GLOBAL SOLUTIONS TO THE THREE-DIMENSIONAL FULL COMPRESSIBLE NAVIER-STOKES EQUATIONS WITH VACUUM AT INFINITY IN SOME CLASSES OF LARGE DATA

We consider the Cauchy problem for the full compressible Navier-Stokes equations with vanishing of density at infinity in R-3. Our main purpose is to prove the existence (and uniqueness) of global strong and classical solutions and study the large-time behavior of the solutions as well as the decay rates in time. Our main results show that the strong solution exists globally in time if the initial mass is small for the fixed coefficients of viscosity and heat conduction, and can be large for the large coefficients of viscosity and heat conduction. Moreover, large- time behavior and a surprisingly exponential decay rate of the strong solution are obtained.
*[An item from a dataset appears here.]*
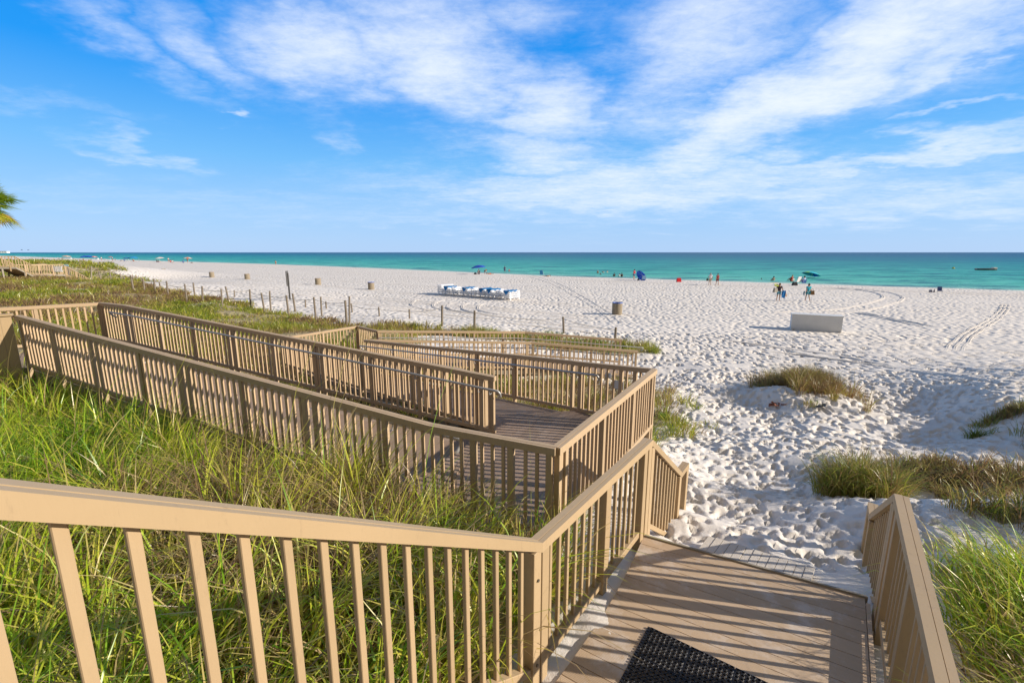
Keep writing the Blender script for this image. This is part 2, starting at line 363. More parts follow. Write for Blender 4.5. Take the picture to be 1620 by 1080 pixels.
track(pxs((1215, 497), (1330, 492), (1385, 482), (1412, 471), (1390, 462), (1340, 457), (1280, 454)), .2, .06, 1.6)
for a_, b_ in ((655, 480), (690, 482), (712, 484), (760, 486), (735, 485)):
    track(pxs((a_+18, b_-9), (a_, b_-3), (a_-4, b_+3), (a_+14, b_+9), (a_+60, b_+15)), .16, .06, .9, 1)
track(pxs((1160, 552), (1250, 560), (1400, 580), (1500, 594), (1618, 612)), .1, .05, 1.0, 1)
track(pxs((1100, 530), (1200, 545), (1330, 563), (1450, 585)), .1, .03, .5, 1)
track(pxs((1335, 490), (1420, 507), (1490, 520)), .12, .05, .6, 2)
for q in (0, 1, 2): track(pxs((1585+q*6, 480), (1578+q*7, 494), (1560+q*9, 507), (1520+q*11, 530), (1492+q*14, 556)), .08, .035, .5, 1)
for (a_, b_, lo_, hi_, w_) in ((1500, 462, -40, 22, .22), (620, 462, -30, 40, .18), (560, 446, -40, 60, .25), (760, 505, -10, 12, .1), (720, 497, -12, 14, .12), (640, 487, -14, 18, .12), (450, 455, -40, 60, .22), (820, 492, -8, 20, .12), (360, 450, -30, 40, .2), (1180, 453, -40, 30, .2)):
    track(shoreline(a_, b_, lo_, hi_, .0006), w_, .035, 1.5, 2)
for q in (0, 1): track(pxs((830+q*12, 436), (870+q*12, 448), (905+q*12, 466), (945+q*12, 490), (975+q*14, 515)), .10, .022, .5, 1)

# ------------------------------------------------------------------ water
mW, t, b = mat('sea_water')
P = t.new('ShaderNodeNewGeometry').outputs['Position']
ao = t.new('ShaderNodeAttribute', attribute_name='off').outputs['Fac']          # log10 of metres off the beach
wv = t.noise(t.mapping(P, (.30, 1, 1), (0, 0, R(33.5))), .022, 6, .65)
k = t.m('ADD', ao, t.m('MULTIPLY', t.m('SUBTRACT', wv, .5), .9))
c = t.ramp(t.m('DIVIDE', k, 4.0), [(0, (.40, .54, .45)), (.12, (.18, .48, .38)), (.30, (.085, .47, .34)), (.44, (.035, .38, .30)), (.54, (.012, .27, .26)), (.64, (.010, .17, .23)), (.76, (.012, .09, .19)), (1, (.02, .07, .17))])
n_s = t.m('ADD', t.m('MULTIPLY', t.noise(t.mapping(P, (.42, 1, 1), (0, 0, R(20))), .20, 7, .72), .6), t.m('MULTIPLY', t.noise(t.mapping(P, (.42, 1, 1), (0, 0, R(20)), (40, 9, 0)), .055, 7, .75), .4))
c = t.mix(t.m('MULTIPLY', t.sstep(n_s, .49, .57), .85), c, (.006, .14, .17)); c = t.mix(t.m('MULTIPLY', t.m('MULTIPLY', t.sstep(n_s, .50, .42), .6), t.sstep(ao, 2.6, 1.8)), c, (.12, .50, .42))
t.put(b.inputs['Base Color'], c)
foam = t.m('MULTIPLY', t.sstep(t.noise(t.mapping(P, (.08, .9, 1), (0, 0, R(33.5))), .55, 5, .6), .70, .76), t.m('SUBTRACT', 1.0, t.sstep(ao, 1.1, 1.8)))
c2 = t.mix(foam, c, (.75, .80, .80)); t.put(b.inputs['Base Color'], c2)
b.inputs['Roughness'].default_value = .42; b.inputs['Specular IOR Level'].default_value = .10
h1 = t.noise(t.mapping(P, (.30, 1, 1), (0, 0, R(30))), .55, 5, .6); h2 = t.noise(t.mapping(P, (.5, 1, 1), (0, 0, R(38))), 2.2, 4, .6)
nr = t.bump(h1, .9, 1.0); nr = t.bump(h2, .7, .22, nr); t.put(b.inputs['Normal'], nr)
wa = np.concatenate([-np.geomspace(5, 9000, 60)[::-1], np.geomspace(5, 14000, 90)]); wo = np.concatenate([[-8, -4, 0], np.geomspace(1, 22000, 90)])
A_, O_ = np.meshgrid(wa, wo); N_ = shore_n(A_)+O_
XX = A_*SA[0]+N_*SN[0]; YY = A_*SA[1]+N_*SN[1]
me = verts_grid('sea', XX, YY, np.full_like(XX, WATER+.02), mW)
attr(me, 'off', np.log10(np.maximum(O_, 1))); tag(obj('sea', me), kind='structure')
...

Finally, we show that the global strong solution can become classical if the initial data are more regular. Note that the assumptions on the initial density do not exclude that the initial density may vanish in a subset of R-3 and that it can be of a nontrivially compact support. To our knowledge, this paper contains the first result so far for the global existence of solutions to the full compressible Navier-Stokes equations when density vanishes at infinity (in space). In addition, the exponential decay rate of the strong solution is of independent interest.